#### [SOURCE DATA]
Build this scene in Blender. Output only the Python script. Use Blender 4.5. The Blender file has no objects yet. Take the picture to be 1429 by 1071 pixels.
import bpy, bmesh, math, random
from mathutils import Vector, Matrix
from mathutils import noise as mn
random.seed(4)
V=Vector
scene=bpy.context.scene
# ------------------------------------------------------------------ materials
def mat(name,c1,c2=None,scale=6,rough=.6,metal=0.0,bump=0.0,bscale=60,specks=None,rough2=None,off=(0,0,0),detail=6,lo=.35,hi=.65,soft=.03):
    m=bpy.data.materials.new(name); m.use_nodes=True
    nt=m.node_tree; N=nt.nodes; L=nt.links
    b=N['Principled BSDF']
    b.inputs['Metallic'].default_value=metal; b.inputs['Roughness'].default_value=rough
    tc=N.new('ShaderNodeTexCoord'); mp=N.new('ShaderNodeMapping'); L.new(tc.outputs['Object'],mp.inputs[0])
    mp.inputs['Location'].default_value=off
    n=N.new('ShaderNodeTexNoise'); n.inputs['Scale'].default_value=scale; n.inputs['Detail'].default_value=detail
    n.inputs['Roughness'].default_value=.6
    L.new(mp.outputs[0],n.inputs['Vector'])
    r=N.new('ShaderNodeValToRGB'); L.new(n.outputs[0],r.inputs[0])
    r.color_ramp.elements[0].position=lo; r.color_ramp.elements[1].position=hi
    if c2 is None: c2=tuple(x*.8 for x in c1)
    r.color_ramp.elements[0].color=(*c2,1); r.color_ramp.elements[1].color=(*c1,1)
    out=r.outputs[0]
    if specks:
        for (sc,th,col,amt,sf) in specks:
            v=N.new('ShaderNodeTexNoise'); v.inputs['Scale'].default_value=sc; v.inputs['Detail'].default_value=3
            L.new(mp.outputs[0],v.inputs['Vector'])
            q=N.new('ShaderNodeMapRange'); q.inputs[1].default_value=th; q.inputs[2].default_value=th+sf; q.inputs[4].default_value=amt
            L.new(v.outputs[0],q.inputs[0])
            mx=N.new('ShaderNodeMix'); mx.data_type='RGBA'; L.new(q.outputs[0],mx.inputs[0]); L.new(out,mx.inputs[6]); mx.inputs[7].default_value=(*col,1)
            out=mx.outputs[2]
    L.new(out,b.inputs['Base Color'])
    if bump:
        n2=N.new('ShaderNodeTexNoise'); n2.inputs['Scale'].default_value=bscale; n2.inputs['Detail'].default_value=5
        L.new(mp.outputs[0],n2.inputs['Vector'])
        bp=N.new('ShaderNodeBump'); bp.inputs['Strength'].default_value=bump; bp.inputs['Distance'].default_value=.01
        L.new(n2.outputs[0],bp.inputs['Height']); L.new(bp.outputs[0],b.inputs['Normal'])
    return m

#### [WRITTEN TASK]
Search the preceding listing for the word "scene" and pull out every line that holds it.

#### [EXERCISE RESULT]
Build this scene in Blender. Output only the Python script. Use Blender 4.5. The Blender file has no objects yet. Take the picture to be 1429 by 1071 pixels.
scene=bpy.context.scene